*** DATA SHOWN ***
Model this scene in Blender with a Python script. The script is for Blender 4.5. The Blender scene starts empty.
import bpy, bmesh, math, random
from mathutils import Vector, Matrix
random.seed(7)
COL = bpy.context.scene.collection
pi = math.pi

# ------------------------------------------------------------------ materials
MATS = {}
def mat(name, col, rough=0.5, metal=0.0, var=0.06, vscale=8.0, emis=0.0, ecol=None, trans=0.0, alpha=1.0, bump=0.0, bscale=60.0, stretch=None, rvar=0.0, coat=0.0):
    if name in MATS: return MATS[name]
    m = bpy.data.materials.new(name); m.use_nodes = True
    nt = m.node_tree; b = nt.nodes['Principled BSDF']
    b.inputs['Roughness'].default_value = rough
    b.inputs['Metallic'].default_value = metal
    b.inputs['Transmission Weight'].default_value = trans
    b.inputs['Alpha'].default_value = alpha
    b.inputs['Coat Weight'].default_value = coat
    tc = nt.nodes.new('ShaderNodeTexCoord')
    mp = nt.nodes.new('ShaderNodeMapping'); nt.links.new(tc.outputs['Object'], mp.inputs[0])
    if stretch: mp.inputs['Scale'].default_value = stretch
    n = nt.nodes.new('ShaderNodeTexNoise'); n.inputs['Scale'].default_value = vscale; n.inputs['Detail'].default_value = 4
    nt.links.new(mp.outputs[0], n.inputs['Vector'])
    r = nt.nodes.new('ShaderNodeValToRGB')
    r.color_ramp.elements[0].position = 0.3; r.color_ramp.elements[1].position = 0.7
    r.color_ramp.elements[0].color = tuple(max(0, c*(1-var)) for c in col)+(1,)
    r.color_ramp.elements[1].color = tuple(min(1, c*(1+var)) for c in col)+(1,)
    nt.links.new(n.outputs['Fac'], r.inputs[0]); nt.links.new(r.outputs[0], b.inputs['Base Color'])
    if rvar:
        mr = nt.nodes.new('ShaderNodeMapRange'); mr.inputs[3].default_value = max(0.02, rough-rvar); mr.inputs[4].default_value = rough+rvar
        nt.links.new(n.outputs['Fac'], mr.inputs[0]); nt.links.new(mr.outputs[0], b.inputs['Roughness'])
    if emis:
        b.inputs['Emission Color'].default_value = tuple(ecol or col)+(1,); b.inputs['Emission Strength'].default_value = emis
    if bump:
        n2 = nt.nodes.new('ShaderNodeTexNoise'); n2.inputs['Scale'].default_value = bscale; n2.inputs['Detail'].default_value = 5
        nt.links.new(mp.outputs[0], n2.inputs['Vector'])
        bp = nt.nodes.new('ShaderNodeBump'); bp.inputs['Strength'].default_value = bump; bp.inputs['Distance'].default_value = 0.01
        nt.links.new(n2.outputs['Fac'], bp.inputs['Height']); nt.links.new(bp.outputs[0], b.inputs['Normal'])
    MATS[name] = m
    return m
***
TASK PROMPT
Please print the material above exactly as it appears, from its first line through the line containing "pi = math.pi", inclusive, and stop there.

FINISHED ANSWER
Model this scene in Blender with a Python script. The script is for Blender 4.5. The Blender scene starts empty.
import bpy, bmesh, math, random
from mathutils import Vector, Matrix
random.seed(7)
COL = bpy.context.scene.collection
pi = math.pi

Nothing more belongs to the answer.